An evocative voyage through the Carpathian mountain range and its threatened landscape, peoples, and history.
The Carpathian Mountains of Poland, Slovakia, Romania, and Ukraine are Europe's last true wilderness. A landscape of great spruce and beech forests, grass meadows, and ancient villages, its people contend daily with the elements – as well as Europe's last large carnivores. But this fragile ecosystem is now under threat, from climate change and illegal logging.
Journeying from the banks of the Danube to Transylvania, Nick Thorpe guides us through the history and ecology of the watershed of Europe, between the Black Sea and the Baltic.
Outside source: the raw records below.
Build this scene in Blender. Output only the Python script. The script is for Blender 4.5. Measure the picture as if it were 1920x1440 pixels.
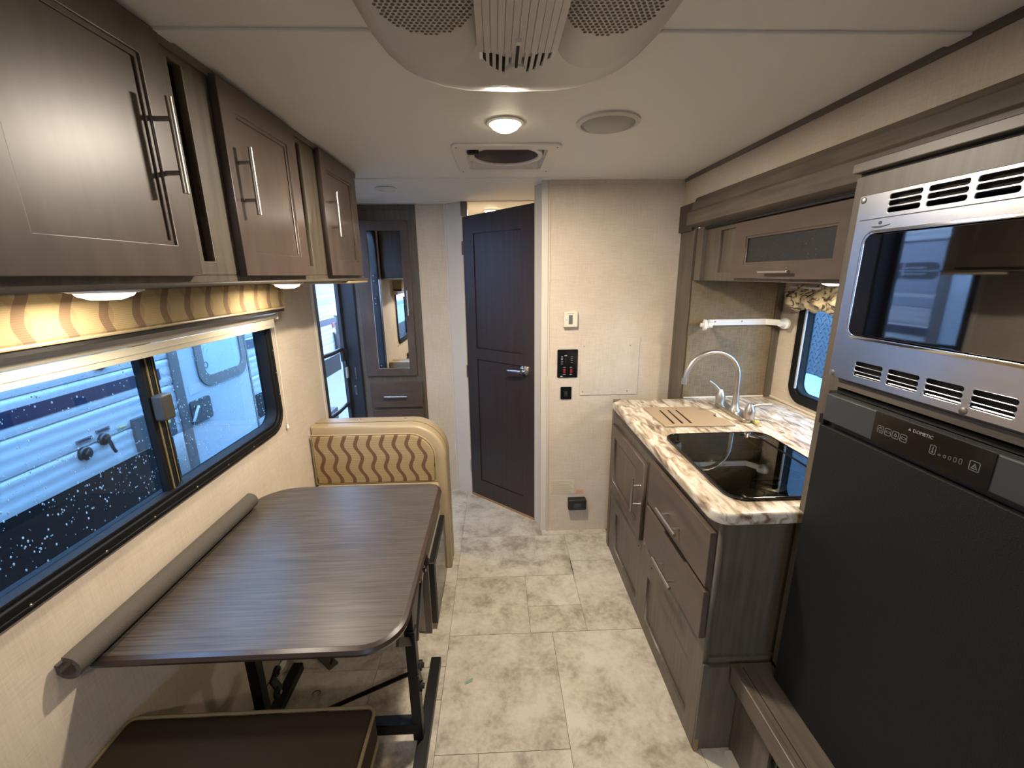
import bpy, bmesh, math, random
from mathutils import Vector, Matrix
random.seed(7)
PI = math.pi
for o in list(bpy.data.objects): bpy.data.objects.remove(o)
SC = bpy.context.scene
COL = SC.collection

# ------------------------------------------------------------------ camera
cam = bpy.data.cameras.new('camera'); cam.sensor_width = 36; cam.lens = 790.6 / 1920 * 36
cam.clip_start = .02
camo = bpy.data.objects.new('camera', cam); COL.objects.link(camo)
pi_, ya_, ro_ = [math.radians(a) for a in (14.554, 1.926, -.755)]
cp, sp, cy, sy = math.cos(pi_), math.sin(pi_), math.cos(ya_), math.sin(ya_)
fw = Vector((sy*cp, cy*cp, -sp)); rt = Vector((cy, -sy, 0)); up = rt.cross(fw)
r2 = rt*math.cos(ro_) + up*math.sin(ro_); u2 = up*math.cos(ro_) - rt*math.sin(ro_)
camo.matrix_world = Matrix(((r2.x, u2.x, -fw.x, 0), (r2.y, u2.y, -fw.y, 0), (r2.z, u2.z, -fw.z, 1.5), (0, 0, 0, 1)))
SC.camera = camo

# ------------------------------------------------------------------ world / exposure
W = bpy.data.worlds.new('overcast_sky'); SC.world = W; W.use_nodes = True
nt = W.node_tree; nt.nodes.clear()
wo = nt.nodes.new('ShaderNodeOutputWorld'); bg = nt.nodes.new('ShaderNodeBackground')
tc = nt.nodes.new('ShaderNodeTexCoord'); sx = nt.nodes.new('ShaderNodeSeparateXYZ'); cr = nt.nodes.new('ShaderNodeValToRGB')
nt.links.new(tc.outputs['Generated'], sx.inputs[0]); nt.links.new(sx.outputs['Z'], cr.inputs[0])
cr.color_ramp.elements[0].position = 0; cr.color_ramp.elements[0].color = (.46, .64, 1, 1)
cr.color_ramp.elements[1].position = .6; cr.color_ramp.elements[1].color = (.36, .57, 1, 1)
nt.links.new(cr.outputs[0], bg.inputs[0]); bg.inputs[1].default_value = 19
nt.links.new(bg.outputs[0], wo.inputs[0])
SC.view_settings.view_transform = 'Standard'; SC.view_settings.look = 'None'
SC.view_settings.gamma = 1; SC.view_settings.use_curve_mapping = False
SC.view_settings.exposure = .95
WARM = (1, .87, .71)
P_CEIL, P_UNDER, P_KIT, P_BATH = 16, 1.5, 3.5, 7

# ------------------------------------------------------------------ materials
def nodes(name):
    m = bpy.data.materials.new(name); m.use_nodes = True
    return m, m.node_tree, m.node_tree.nodes['Principled BSDF']
def rgb(r, g, b):   # sRGB 0..255 -> linear
    f = lambda c: (c/255/12.92 if c <= 10 else ((c/255+.055)/1.055)**2.4)
    return (f(r), f(g), f(b), 1)
def plain(name, c, rough=.5, metal=0, spec=.5, bump=0, bscale=300, aniso=0, ior=1.5):
    m, t, p = nodes(name)
    p.inputs['Base Color'].default_value = c; p.inputs['Roughness'].default_value = rough
    p.inputs['Metallic'].default_value = metal; p.inputs['IOR'].default_value = ior
    p.inputs['Specular IOR Level'].default_value = spec
    if bump:
        n = t.nodes.new('ShaderNodeTexNoise'); n.inputs['Scale'].default_value = bscale
        g = t.nodes.new('ShaderNodeTexCoord'); t.links.new(g.outputs['Object'], n.inputs[0])
        b = t.nodes.new('ShaderNodeBump'); b.inputs['Strength'].default_value = bump; b.inputs['Distance'].default_value = .002
        t.links.new(n.outputs[0], b.inputs['Height']); t.links.new(b.outputs[0], p.inputs['Normal'])
    return m
def grain(name, c1, c2, scale=(3, 60, 60), rough=.45, bump=.15, detail=6, blotch=0, c3=None, lo=.3, hi=.7, dist=0, spec=.5):
    m, t, p = nodes(name)
    g = t.nodes.new('ShaderNodeTexCoord'); mp = t.nodes.new('ShaderNodeMapping'); mp.inputs['Scale'].default_value = scale
    n = t.nodes.new('ShaderNodeTexNoise'); n.inputs['Scale'].default_value = 1; n.inputs['Detail'].default_value = detail
    n.inputs['Distortion'].default_value = dist
    r = t.nodes.new('ShaderNodeValToRGB'); r.color_ramp.elements[0].position = lo; r.color_ramp.elements[1].position = hi
    r.color_ramp.elements[0].color = c1; r.color_ramp.elements[1].color = c2
    if c3: e = r.color_ramp.elements.new((lo+hi)/2); e.color = c3
    t.links.new(g.outputs['Object'], mp.inputs[0]); t.links.new(mp.outputs[0], n.inputs[0]); t.links.new(n.outputs[0], r.inputs[0])
    out = r.outputs[0]
    if blotch:
        n2 = t.nodes.new('ShaderNodeTexNoise'); n2.inputs['Scale'].default_value = 6; t.links.new(g.outputs['Object'], n2.inputs[0])
        mr = t.nodes.new('ShaderNodeMapRange'); mr.inputs[3].default_value = 1-blotch; mr.inputs[4].default_value = 1+blotch
        mr.inputs[1].default_value = .3; mr.inputs[2].default_value = .7
        mx = t.nodes.new('ShaderNodeMix'); mx.data_type = 'RGBA'; mx.blend_type = 'MULTIPLY'; mx.inputs[0].default_value = 1
        t.links.new(n2.outputs[0], mr.inputs[0]); t.links.new(out, mx.inputs[6]); t.links.new(mr.outputs[0], mx.inputs[7]); out = mx.outputs[2]
    t.links.new(out, p.inputs['Base Color']); p.inputs['Roughness'].default_value = rough
    p.inputs['Specular IOR Level'].default_value = spec
    b = t.nodes.new('ShaderNodeBump'); b.inputs['Strength'].default_value = bump; b.inputs['Distance'].default_value = .0015
    t.links.new(n.outputs[0], b.inputs['Height']); t.links.new(b.outputs[0], p.inputs['Normal'])
    return m
def linen(name, c1, c2, rough=.75, s=160):
    m, t, p = nodes(name)
    g = t.nodes.new('ShaderNodeTexCoord'); outs = []
    for sc in ((s*4, s*4, s*.25), (s*.35, s*.35, s*4)):
        mp = t.nodes.new('ShaderNodeMapping'); mp.inputs['Scale'].default_value = sc
        n = t.nodes.new('ShaderNodeTexNoise'); n.inputs['Scale'].default_value = .4; n.inputs['Detail'].default_value = 2
        t.links.new(g.outputs['Object'], mp.inputs[0]); t.links.new(mp.outputs[0], n.inputs[0]); outs.append(n.outputs[0])
    n3 = t.nodes.new('ShaderNodeTexNoise'); n3.inputs['Scale'].default_value = 7; t.links.new(g.outputs['Object'], n3.inputs[0]); outs.append(n3.outputs[0])
    a = t.nodes.new('ShaderNodeMath'); a.operation = 'ADD'; t.links.new(outs[0], a.inputs[0]); t.links.new(outs[1], a.inputs[1])
    b = t.nodes.new('ShaderNodeMath'); b.operation = 'ADD'; t.links.new(a.outputs[0], b.inputs[0]); t.links.new(outs[2], b.inputs[1])
    mr = t.nodes.new('ShaderNodeMapRange'); mr.inputs[1].default_value = 1.15; mr.inputs[2].default_value = 1.85
    t.links.new(b.outputs[0], mr.inputs[0])
    r = t.nodes.new('ShaderNodeValToRGB'); r.color_ramp.elements[0].color = c1; r.color_ramp.elements[1].color = c2
    t.links.new(mr.outputs[0], r.inputs[0]); t.links.new(r.outputs[0], p.inputs['Base Color']); p.inputs['Roughness'].default_value = rough
    p.inputs['Specular IOR Level'].default_value = .25
    return m
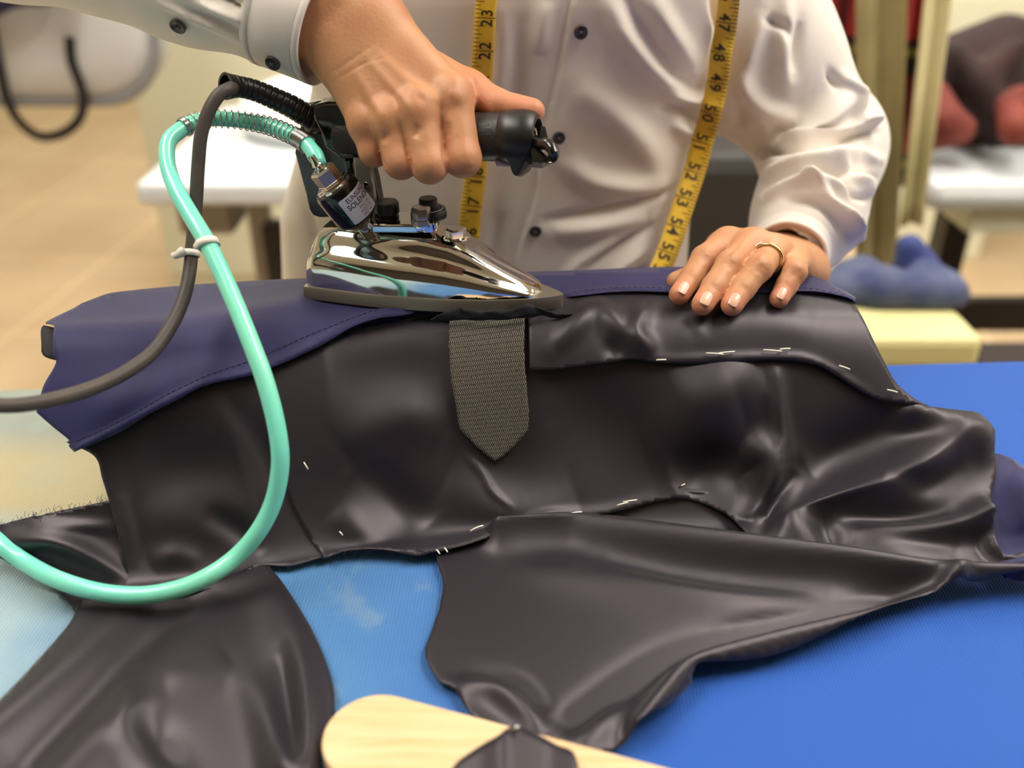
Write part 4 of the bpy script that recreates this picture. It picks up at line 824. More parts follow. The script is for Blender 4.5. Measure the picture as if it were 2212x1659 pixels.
X, Y, D_ = proj(V); face = np.clip(((CAM-V)*Nn).sum(1)/np.linalg.norm(CAM-V, axis=1)*3+.15, 0, 1)
vis = (X > -200) & (X < 2400) & (Y > -900) & (Y < 900)
SR = [ # torso folds
    ([(1300, -20), (1340, 60), (1400, 140), (1480, 210)], 26, .0060), ([(1395, -20), (1440, 60), (1500, 150)], 26, .0055), ([(1345, -20), (1395, 70), (1460, 160), (1520, 200)], 16, -.0045),
    ([(1540, -20), (1560, 60), (1565, 140)], 14, -.005), ([(1430, 228), (1480, 238), (1530, 262)], 9, -.0060), ([(1440, 205), (1500, 216), (1560, 230)], 12, .0050), ([(1450, 262), (1480, 285), (1520, 300)], 14, .004),
    ([(1240, 180), (1330, 250), (1400, 330), (1420, 400)], 34, .0045), ([(1210, 340), (1280, 390), (1380, 405), (1450, 395)], 26, .0045), ([(1180, 478), (1270, 462), (1360, 440), (1470, 405)], 11, -.0045), ([(1190, 505), (1290, 490), (1400, 465)], 20, .0040),
    ([(1250, 590), (1330, 540), (1420, 480)], 10, -.0045), ([(1290, 610), (1380, 545), (1440, 500)], 13, .0045), ([(1340, 620), (1400, 570)], 8, -.004), ([(1210, 610), (1260, 560), (1330, 510)], 14, .003),
    ([(1120, 60), (1110, 200), (1080, 330)], 22, -.0030), ([(1080, 0), (1090, 120), (1075, 250)], 24, .0025), ([(1180, 0), (1160, 120)], 22, .003),
    ([(1080, 450), (1070, 520), (1060, 600)], 20, -.0025), ([(700, 430), (760, 540), (790, 620)], 26, .004), ([(660, 440), (690, 540)], 14, -.003),
    ([(1340, 40), (1280, 180), (1200, 330)], 40, .0020),
    # upper left arm
    ([(1650, 40), (1690, 60), (1700, 90)], 10, -.004), ([(1655, 20), (1620, 120), (1610, 200)], 18, .0045), ([(1700, -20), (1690, 100), (1700, 200)], 20, .005), ([(1730, 40), (1710, 160)], 12, -.004),
    ([(1590, 150), (1640, 220), (1720, 260)], 20, .0060), ([(1585, 210), (1600, 280)], 14, -.003), ([(1700, 300), (1780, 250), (1840, 200)], 24, .0085), ([(1640, 260), (1700, 312), (1790, 300), (1870, 262)], 14, .008),
    ([(1620, 330), (1720, 330), (1830, 296), (1890, 285)], 11, -.0080), ([(1820, 160), (1850, 210), (1848, 270)], 10, .0055), ([(1790, 150), (1815, 200)], 9, -.004), ([(1860, 255), (1888, 275)], 10, .008),
    # fore arm
    ([(1650, 380), (1760, 355), (1850, 340), (1900, 345)], 12, .0075), ([(1660, 405), (1730, 378), (1820, 372), (1890, 385)], 9, -.0065), ([(1725, 370), (1760, 400), (1800, 430)], 9, .0055), ([(1650, 430), (1720, 392), (1790, 398), (1850, 430)], 11, .0065),
    ([(1800, 365), (1840, 420), (1880, 430)], 8, -.005), ([(1800, 350), (1860, 392), (1885, 440)], 9, .0060), ([(1700, 430), (1770, 440), (1810, 480), (1830, 520)], 9, -.0055), ([(1760, 415), (1820, 465), (1845, 520)], 9, .0065), ([(1640, 350), (1700, 345), (1760, 336)], 16, .004), ([(1810, 450), (1850, 500), (1863, 523)], 8, .005),
    # right sleeve by the cuff
    ([(330, 0), (400, 30), (470, 62), (528, 90)], 7, .0022), ([(420, 0), (470, 22), (530, 50)], 9, .0035), ([(470, -10), (500, 4), (535, 22)], 6, -.0035), ([(400, 20), (460, 42), (528, 68)], 7, -.0022), ([(500, -20), (520, -10), (545, 8)], 8, .003)]
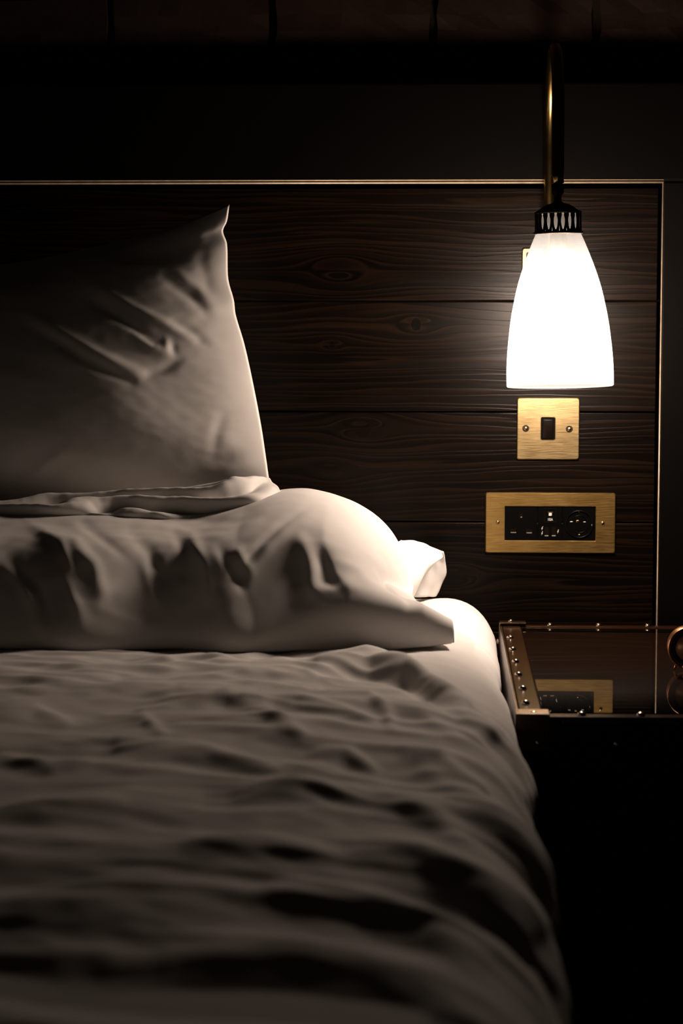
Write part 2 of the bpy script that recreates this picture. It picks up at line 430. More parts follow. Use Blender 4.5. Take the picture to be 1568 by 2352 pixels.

For a thousand years the Carpathians have been a place of refuge, of identity and belonging, where powerful rulers and dynasties fought to gain control over rich gold seams and the unruly inhabitants of strategic valleys. Today, its inhabitants struggle to protect its vast forest habitat from urban sprawl as well as logging.
Drawing on interviews with shepherds, foresters and loggers, and his four decades of experience in the region, Thorpe sheds light on a neglected part of Europe – where bears, wolves, chamois, and lynxes still roam.
Nick Thorpe is central Europe correspondent for BBC Radio and TV and an award-winning journalist and filmmaker. He has written for The Observer, The Guardian, and The Independent and is the author The Danube and The Road Before Me Weeps.